BEGIN Records supplied
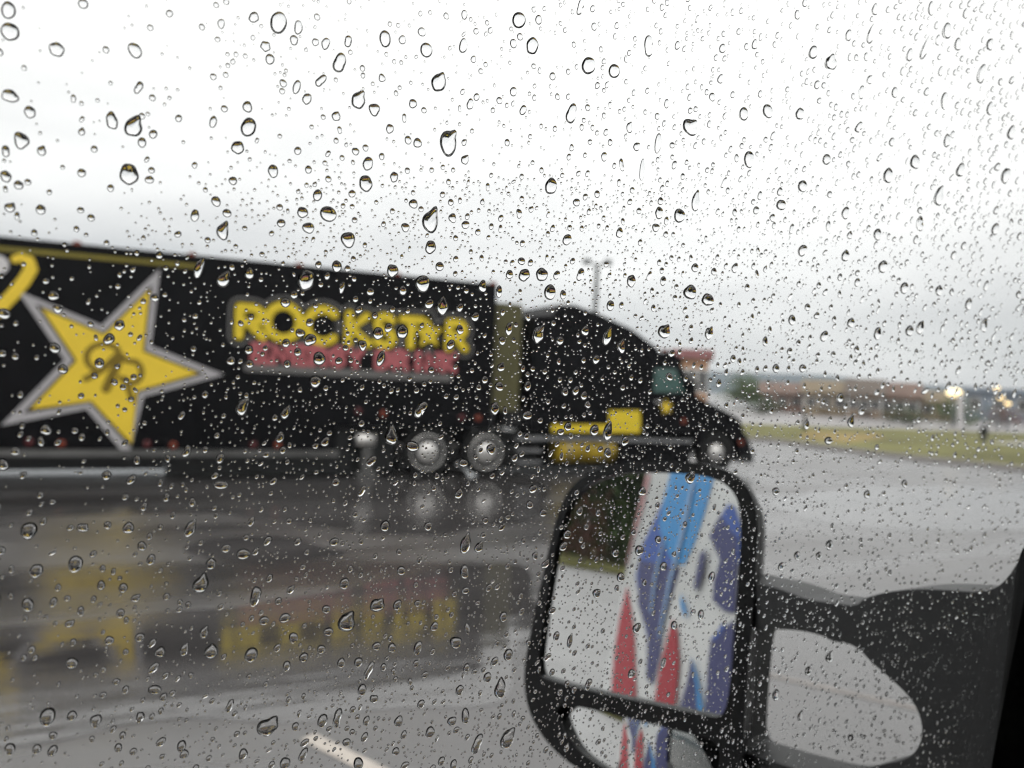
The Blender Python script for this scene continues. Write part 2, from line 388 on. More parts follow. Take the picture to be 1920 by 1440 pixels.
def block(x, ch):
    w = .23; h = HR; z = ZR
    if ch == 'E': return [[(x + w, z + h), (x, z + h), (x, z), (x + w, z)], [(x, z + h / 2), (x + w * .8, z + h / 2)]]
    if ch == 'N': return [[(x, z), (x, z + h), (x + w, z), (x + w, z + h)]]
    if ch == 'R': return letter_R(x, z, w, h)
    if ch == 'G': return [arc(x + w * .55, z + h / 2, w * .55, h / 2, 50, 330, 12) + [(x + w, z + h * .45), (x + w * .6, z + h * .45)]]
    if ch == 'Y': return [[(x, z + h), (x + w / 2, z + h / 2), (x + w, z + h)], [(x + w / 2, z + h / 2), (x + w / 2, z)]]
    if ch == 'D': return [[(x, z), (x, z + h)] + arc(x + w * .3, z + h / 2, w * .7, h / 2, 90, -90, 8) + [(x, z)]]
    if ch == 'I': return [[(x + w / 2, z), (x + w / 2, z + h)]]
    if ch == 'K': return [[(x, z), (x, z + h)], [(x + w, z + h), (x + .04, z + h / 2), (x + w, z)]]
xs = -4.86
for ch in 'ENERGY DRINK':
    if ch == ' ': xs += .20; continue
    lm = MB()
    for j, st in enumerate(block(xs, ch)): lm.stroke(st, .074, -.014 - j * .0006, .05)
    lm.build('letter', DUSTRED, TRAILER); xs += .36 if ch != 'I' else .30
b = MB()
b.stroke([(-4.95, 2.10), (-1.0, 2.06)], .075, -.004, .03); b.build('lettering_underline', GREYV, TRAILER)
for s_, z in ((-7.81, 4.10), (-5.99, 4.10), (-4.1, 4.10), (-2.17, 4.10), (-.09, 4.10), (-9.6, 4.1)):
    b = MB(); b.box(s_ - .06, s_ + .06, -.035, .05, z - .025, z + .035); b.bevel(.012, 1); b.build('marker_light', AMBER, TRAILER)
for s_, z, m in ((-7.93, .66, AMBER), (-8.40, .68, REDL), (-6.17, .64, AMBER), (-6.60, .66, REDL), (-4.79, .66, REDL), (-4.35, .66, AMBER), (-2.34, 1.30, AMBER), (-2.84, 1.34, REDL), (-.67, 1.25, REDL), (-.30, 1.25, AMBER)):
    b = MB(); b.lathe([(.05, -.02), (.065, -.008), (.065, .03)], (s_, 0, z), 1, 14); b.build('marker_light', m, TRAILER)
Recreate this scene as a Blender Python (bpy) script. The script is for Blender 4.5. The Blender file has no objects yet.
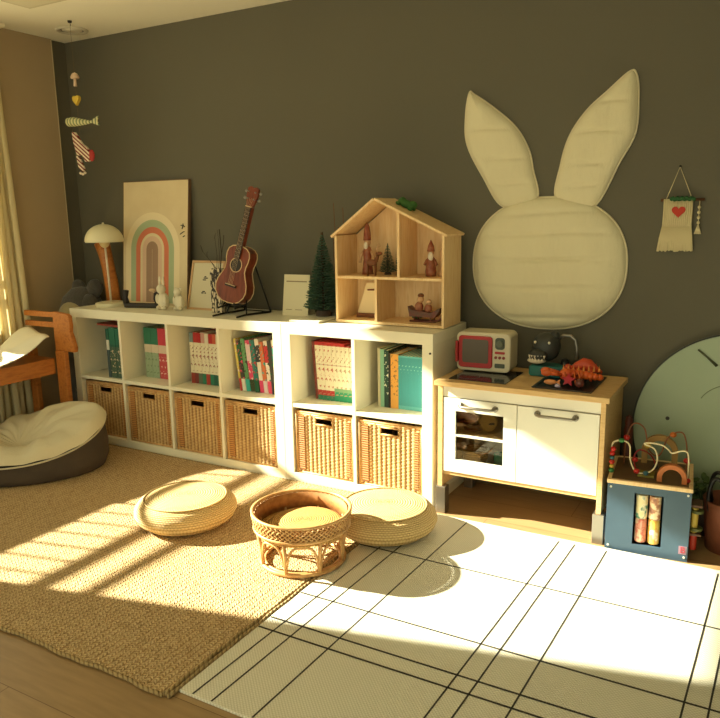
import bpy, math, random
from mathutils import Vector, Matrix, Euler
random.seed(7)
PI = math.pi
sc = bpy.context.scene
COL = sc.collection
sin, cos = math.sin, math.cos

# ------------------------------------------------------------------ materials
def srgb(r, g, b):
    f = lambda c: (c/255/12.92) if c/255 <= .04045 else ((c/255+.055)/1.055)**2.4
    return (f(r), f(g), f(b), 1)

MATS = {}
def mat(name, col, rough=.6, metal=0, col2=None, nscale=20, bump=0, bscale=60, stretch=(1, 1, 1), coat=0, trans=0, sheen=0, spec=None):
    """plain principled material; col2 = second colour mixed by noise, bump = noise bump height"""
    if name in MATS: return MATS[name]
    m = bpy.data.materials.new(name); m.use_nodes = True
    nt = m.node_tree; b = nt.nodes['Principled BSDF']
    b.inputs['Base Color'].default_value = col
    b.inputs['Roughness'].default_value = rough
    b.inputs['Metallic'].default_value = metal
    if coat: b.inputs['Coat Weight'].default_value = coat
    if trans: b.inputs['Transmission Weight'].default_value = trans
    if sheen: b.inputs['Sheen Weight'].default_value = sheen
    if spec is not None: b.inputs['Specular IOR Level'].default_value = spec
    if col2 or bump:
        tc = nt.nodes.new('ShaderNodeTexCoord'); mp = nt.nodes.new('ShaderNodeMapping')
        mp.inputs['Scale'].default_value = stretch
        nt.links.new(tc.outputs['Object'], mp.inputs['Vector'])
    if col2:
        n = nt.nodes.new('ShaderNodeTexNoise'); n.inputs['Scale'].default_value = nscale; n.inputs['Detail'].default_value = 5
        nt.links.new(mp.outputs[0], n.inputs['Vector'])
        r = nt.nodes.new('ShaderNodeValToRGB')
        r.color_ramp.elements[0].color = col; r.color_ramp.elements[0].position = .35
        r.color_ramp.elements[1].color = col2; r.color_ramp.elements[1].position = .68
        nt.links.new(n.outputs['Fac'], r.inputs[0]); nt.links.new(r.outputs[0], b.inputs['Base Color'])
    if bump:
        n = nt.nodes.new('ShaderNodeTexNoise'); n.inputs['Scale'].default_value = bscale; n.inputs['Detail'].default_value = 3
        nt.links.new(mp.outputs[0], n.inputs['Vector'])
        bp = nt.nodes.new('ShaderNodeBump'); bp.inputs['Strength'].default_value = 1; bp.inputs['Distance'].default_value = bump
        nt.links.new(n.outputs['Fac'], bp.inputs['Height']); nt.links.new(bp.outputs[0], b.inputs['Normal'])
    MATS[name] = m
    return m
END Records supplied
--- What to work on ---
Repeat everything in the records precisely. Images are excluded from the copy.

--- Finished exercise ---
The Blender Python script for this scene continues. Write part 2, from line 388 on. More parts follow. Take the picture to be 1920 by 1440 pixels.
def block(x, ch):
    w = .23; h = HR; z = ZR
    if ch == 'E': return [[(x + w, z + h), (x, z + h), (x, z), (x + w, z)], [(x, z + h / 2), (x + w * .8, z + h / 2)]]
    if ch == 'N': return [[(x, z), (x, z + h), (x + w, z), (x + w, z + h)]]
    if ch == 'R': return letter_R(x, z, w, h)
    if ch == 'G': return [arc(x + w * .55, z + h / 2, w * .55, h / 2, 50, 330, 12) + [(x + w, z + h * .45), (x + w * .6, z + h * .45)]]
    if ch == 'Y': return [[(x, z + h), (x + w / 2, z + h / 2), (x + w, z + h)], [(x + w / 2, z + h / 2), (x + w / 2, z)]]
    if ch == 'D': return [[(x, z), (x, z + h)] + arc(x + w * .3, z + h / 2, w * .7, h / 2, 90, -90, 8) + [(x, z)]]
    if ch == 'I': return [[(x + w / 2, z), (x + w / 2, z + h)]]
    if ch == 'K': return [[(x, z), (x, z + h)], [(x + w, z + h), (x + .04, z + h / 2), (x + w, z)]]
xs = -4.86
for ch in 'ENERGY DRINK':
    if ch == ' ': xs += .20; continue
    lm = MB()
    for j, st in enumerate(block(xs, ch)): lm.stroke(st, .074, -.014 - j * .0006, .05)
    lm.build('letter', DUSTRED, TRAILER); xs += .36 if ch != 'I' else .30
b = MB()
b.stroke([(-4.95, 2.10), (-1.0, 2.06)], .075, -.004, .03); b.build('lettering_underline', GREYV, TRAILER)
for s_, z in ((-7.81, 4.10), (-5.99, 4.10), (-4.1, 4.10), (-2.17, 4.10), (-.09, 4.10), (-9.6, 4.1)):
    b = MB(); b.box(s_ - .06, s_ + .06, -.035, .05, z - .025, z + .035); b.bevel(.012, 1); b.build('marker_light', AMBER, TRAILER)
for s_, z, m in ((-7.93, .66, AMBER), (-8.40, .68, REDL), (-6.17, .64, AMBER), (-6.60, .66, REDL), (-4.79, .66, REDL), (-4.35, .66, AMBER), (-2.34, 1.30, AMBER), (-2.84, 1.34, REDL), (-.67, 1.25, REDL), (-.30, 1.25, AMBER)):
    b = MB(); b.lathe([(.05, -.02), (.065, -.008), (.065, .03)], (s_, 0, z), 1, 14); b.build('marker_light', m, TRAILER)
Recreate this scene as a Blender Python (bpy) script. The script is for Blender 4.5. The Blender file has no objects yet.
import bpy, math, random
from mathutils import Vector, Matrix, Euler
random.seed(7)
PI = math.pi
sc = bpy.context.scene
COL = sc.collection
sin, cos = math.sin, math.cos

# ------------------------------------------------------------------ materials
def srgb(r, g, b):
    f = lambda c: (c/255/12.92) if c/255 <= .04045 else ((c/255+.055)/1.055)**2.4
    return (f(r), f(g), f(b), 1)

MATS = {}
def mat(name, col, rough=.6, metal=0, col2=None, nscale=20, bump=0, bscale=60, stretch=(1, 1, 1), coat=0, trans=0, sheen=0, spec=None):
    """plain principled material; col2 = second colour mixed by noise, bump = noise bump height"""
    if name in MATS: return MATS[name]
    m = bpy.data.materials.new(name); m.use_nodes = True
    nt = m.node_tree; b = nt.nodes['Principled BSDF']
    b.inputs['Base Color'].default_value = col
    b.inputs['Roughness'].default_value = rough
    b.inputs['Metallic'].default_value = metal
    if coat: b.inputs['Coat Weight'].default_value = coat
    if trans: b.inputs['Transmission Weight'].default_value = trans
    if sheen: b.inputs['Sheen Weight'].default_value = sheen
    if spec is not None: b.inputs['Specular IOR Level'].default_value = spec
    if col2 or bump:
        tc = nt.nodes.new('ShaderNodeTexCoord'); mp = nt.nodes.new('ShaderNodeMapping')
        mp.inputs['Scale'].default_value = stretch
        nt.links.new(tc.outputs['Object'], mp.inputs['Vector'])
    if col2:
        n = nt.nodes.new('ShaderNodeTexNoise'); n.inputs['Scale'].default_value = nscale; n.inputs['Detail'].default_value = 5
        nt.links.new(mp.outputs[0], n.inputs['Vector'])
        r = nt.nodes.new('ShaderNodeValToRGB')
        r.color_ramp.elements[0].color = col; r.color_ramp.elements[0].position = .35
        r.color_ramp.elements[1].color = col2; r.color_ramp.elements[1].position = .68
        nt.links.new(n.outputs['Fac'], r.inputs[0]); nt.links.new(r.outputs[0], b.inputs['Base Color'])
    if bump:
        n = nt.nodes.new('ShaderNodeTexNoise'); n.inputs['Scale'].default_value = bscale; n.inputs['Detail'].default_value = 3
        nt.links.new(mp.outputs[0], n.inputs['Vector'])
        bp = nt.nodes.new('ShaderNodeBump'); bp.inputs['Strength'].default_value = 1; bp.inputs['Distance'].default_value = bump
        nt.links.new(n.outputs['Fac'], bp.inputs['Height']); nt.links.new(bp.outputs[0], b.inputs['Normal'])
    MATS[name] = m
    return m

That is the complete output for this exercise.